▶ **Your task**: Leave out the pictures and set down exactly the lines from the start of the listing through the one with "SUN_AZ, SUN_EL = math.radians(-76.0), math.radians(44.0)", both included.

▶ **Exercise materials**:
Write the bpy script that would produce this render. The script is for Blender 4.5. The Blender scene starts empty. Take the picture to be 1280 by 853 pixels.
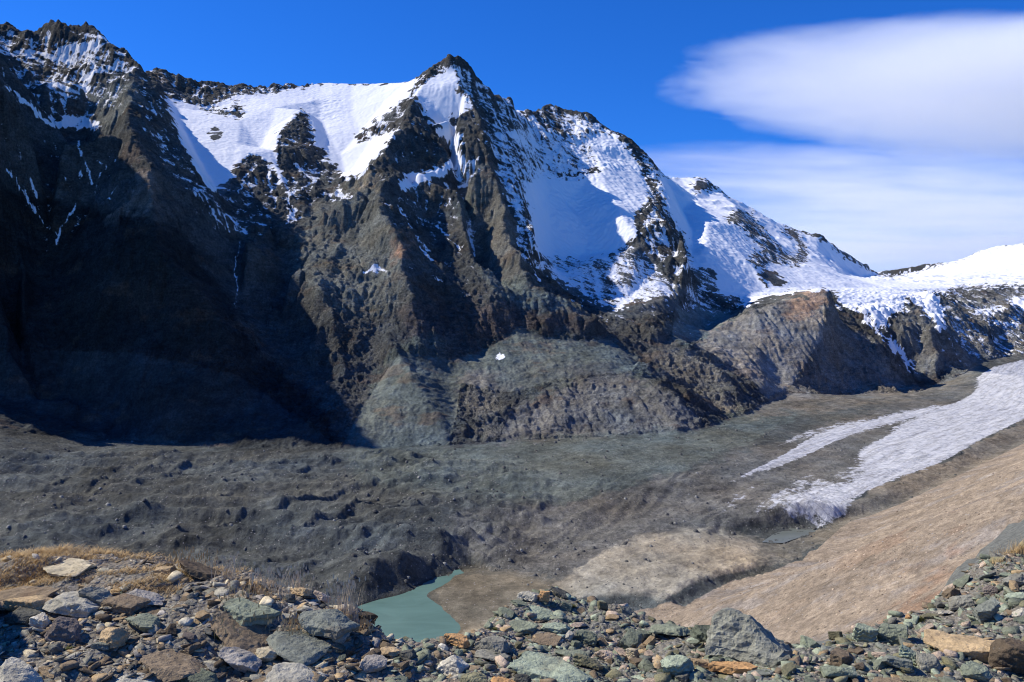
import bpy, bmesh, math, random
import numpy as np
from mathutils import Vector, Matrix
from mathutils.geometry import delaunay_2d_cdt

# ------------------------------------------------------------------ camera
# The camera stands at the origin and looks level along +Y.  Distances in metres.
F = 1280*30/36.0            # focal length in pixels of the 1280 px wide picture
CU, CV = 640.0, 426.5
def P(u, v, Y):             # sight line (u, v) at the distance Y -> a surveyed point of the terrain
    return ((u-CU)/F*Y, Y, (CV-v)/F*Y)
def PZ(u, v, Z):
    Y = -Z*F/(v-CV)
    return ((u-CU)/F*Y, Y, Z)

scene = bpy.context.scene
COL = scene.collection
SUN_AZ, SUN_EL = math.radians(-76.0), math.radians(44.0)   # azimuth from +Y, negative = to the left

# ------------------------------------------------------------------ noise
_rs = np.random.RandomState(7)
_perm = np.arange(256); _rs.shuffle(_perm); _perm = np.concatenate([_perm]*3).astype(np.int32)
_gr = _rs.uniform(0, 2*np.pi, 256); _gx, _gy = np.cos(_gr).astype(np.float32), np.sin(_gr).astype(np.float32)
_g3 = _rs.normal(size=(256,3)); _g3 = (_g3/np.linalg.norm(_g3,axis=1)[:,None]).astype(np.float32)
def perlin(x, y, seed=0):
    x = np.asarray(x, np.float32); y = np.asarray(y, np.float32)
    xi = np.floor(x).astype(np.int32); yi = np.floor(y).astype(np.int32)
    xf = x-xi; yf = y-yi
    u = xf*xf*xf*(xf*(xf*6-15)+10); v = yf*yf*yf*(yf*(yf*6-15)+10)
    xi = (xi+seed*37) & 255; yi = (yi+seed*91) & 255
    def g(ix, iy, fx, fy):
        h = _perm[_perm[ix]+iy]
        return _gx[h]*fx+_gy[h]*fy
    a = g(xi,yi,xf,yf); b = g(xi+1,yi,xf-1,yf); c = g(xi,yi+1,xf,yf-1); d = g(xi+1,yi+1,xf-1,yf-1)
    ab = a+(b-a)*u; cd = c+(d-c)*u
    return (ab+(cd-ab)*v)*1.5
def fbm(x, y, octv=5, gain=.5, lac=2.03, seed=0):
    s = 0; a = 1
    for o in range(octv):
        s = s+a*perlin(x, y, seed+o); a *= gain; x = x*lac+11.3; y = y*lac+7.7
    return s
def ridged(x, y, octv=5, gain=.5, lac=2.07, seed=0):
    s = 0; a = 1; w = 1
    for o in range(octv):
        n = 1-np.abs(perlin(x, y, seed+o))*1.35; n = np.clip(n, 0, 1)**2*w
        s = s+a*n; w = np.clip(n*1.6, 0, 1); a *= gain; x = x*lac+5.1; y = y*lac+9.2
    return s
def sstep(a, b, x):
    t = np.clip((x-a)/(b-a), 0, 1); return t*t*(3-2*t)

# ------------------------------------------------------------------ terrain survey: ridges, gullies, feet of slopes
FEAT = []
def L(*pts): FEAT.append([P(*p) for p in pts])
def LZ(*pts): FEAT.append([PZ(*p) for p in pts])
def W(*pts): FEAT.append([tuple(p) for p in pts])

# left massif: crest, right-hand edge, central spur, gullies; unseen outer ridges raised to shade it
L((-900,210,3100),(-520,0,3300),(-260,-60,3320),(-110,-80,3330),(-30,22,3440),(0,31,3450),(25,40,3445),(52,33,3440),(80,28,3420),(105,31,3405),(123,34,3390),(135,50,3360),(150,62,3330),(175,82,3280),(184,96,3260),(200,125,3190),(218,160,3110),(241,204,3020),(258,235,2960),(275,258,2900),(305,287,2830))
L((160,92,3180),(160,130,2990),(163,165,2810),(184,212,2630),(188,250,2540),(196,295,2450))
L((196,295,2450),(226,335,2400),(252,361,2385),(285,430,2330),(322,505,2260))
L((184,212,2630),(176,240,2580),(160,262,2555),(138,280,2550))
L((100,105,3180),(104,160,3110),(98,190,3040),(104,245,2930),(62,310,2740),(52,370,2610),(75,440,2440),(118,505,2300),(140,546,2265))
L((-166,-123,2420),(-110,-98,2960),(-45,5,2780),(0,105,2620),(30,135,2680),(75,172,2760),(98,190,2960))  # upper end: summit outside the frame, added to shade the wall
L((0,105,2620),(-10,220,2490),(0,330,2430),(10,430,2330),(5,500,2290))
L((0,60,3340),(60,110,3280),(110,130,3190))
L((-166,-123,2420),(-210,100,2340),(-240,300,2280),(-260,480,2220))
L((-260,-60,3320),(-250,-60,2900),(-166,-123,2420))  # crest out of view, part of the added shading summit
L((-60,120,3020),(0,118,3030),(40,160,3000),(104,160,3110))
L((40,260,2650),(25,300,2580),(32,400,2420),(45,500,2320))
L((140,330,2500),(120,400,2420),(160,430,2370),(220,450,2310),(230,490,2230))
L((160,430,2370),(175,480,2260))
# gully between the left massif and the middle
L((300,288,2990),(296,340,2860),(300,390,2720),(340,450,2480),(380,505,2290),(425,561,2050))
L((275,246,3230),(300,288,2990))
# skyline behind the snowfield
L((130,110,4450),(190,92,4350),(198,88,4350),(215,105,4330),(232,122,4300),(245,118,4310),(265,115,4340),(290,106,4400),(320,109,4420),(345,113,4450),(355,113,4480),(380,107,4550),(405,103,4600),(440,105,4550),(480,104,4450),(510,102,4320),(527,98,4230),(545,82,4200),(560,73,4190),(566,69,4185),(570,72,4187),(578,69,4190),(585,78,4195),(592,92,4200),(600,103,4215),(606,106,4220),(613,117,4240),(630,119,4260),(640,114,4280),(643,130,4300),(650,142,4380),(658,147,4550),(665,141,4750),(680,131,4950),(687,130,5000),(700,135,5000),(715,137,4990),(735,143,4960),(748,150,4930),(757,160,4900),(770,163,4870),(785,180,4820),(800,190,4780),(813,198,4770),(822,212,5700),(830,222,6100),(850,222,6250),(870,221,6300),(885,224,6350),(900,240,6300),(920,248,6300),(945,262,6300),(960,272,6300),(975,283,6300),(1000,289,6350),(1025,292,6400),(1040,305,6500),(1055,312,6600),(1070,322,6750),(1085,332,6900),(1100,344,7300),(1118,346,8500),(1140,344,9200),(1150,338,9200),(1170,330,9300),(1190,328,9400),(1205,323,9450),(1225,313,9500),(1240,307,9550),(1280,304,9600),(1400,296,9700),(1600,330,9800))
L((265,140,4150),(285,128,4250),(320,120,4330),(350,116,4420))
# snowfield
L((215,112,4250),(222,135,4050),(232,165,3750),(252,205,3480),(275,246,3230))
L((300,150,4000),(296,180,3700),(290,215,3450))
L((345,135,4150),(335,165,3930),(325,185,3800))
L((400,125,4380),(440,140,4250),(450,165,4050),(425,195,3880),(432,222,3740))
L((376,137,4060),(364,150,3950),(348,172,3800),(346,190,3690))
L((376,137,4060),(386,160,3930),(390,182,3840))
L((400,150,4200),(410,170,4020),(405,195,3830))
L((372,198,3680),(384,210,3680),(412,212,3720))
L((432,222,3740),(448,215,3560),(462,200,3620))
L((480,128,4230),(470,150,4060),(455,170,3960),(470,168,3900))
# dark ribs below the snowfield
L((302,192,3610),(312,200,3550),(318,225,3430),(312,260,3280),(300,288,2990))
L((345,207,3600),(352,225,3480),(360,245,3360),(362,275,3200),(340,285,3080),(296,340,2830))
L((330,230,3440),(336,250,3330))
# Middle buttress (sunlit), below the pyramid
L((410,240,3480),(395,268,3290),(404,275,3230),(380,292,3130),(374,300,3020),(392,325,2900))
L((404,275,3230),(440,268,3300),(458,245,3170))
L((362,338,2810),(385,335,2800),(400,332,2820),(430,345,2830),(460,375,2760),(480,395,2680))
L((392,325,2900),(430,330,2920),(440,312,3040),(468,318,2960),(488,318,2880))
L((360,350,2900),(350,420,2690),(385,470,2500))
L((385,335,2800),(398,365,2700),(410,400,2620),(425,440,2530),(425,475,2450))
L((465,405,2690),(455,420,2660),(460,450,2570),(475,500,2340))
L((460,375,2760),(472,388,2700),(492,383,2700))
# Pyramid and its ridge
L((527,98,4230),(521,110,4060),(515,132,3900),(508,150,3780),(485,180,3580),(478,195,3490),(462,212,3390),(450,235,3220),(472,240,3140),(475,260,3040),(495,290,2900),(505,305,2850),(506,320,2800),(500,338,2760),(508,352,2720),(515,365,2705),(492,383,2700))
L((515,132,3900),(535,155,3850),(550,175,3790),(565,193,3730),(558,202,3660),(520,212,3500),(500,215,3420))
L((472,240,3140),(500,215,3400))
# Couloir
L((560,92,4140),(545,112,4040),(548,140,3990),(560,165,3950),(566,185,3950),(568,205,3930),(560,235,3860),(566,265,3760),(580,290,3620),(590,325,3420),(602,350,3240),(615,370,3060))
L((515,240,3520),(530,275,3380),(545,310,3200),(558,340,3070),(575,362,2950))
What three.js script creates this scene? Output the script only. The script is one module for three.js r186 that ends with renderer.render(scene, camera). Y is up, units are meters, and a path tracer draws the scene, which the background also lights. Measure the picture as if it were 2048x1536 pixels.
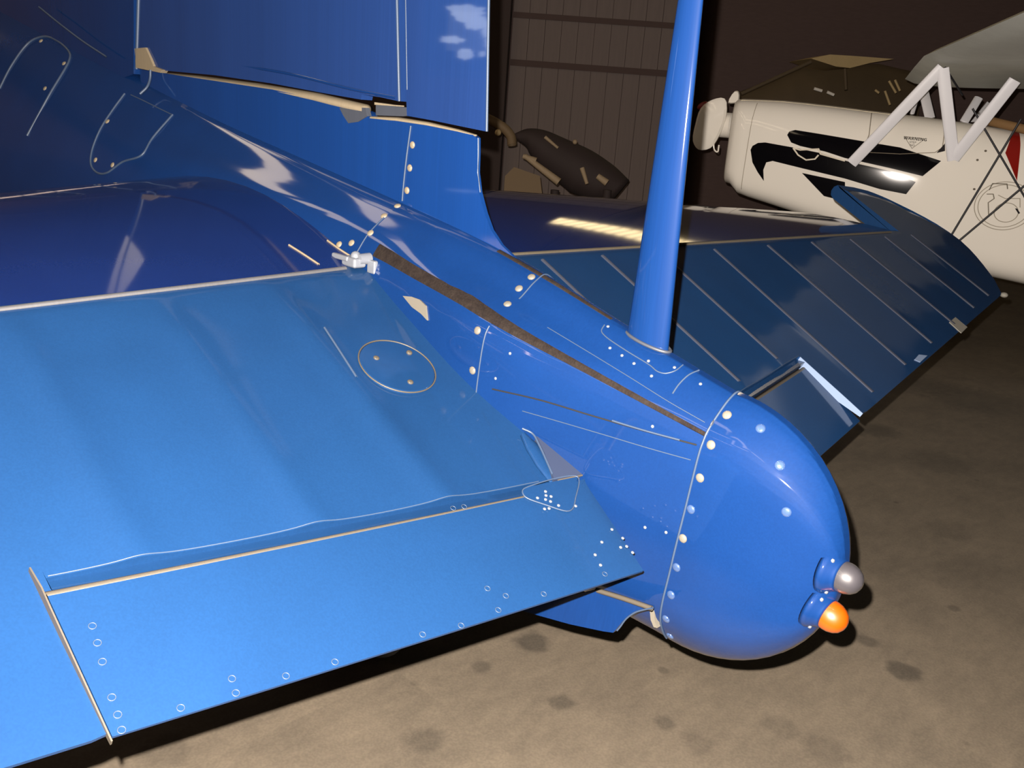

▶ **Exercise output**:
Write the bpy script that would produce this render. The script is for Blender 4.5. The Blender scene starts empty. Take the picture to be 1280 by 853 pixels.
import bpy, bmesh, math, random
import numpy as np
from mathutils import Vector, Matrix
from mathutils.geometry import delaunay_2d_cdt

# ------------------------------------------------------------------ camera
# The camera stands at the origin and looks level along +Y.  Distances in metres.
F = 1280*30/36.0            # focal length in pixels of the 1280 px wide picture
CU, CV = 640.0, 426.5
def P(u, v, Y):             # sight line (u, v) at the distance Y -> a surveyed point of the terrain
    return ((u-CU)/F*Y, Y, (CV-v)/F*Y)
def PZ(u, v, Z):
    Y = -Z*F/(v-CV)
    return ((u-CU)/F*Y, Y, Z)

scene = bpy.context.scene
COL = scene.collection
SUN_AZ, SUN_EL = math.radians(-76.0), math.radians(44.0)   # azimuth from +Y, negative = to the left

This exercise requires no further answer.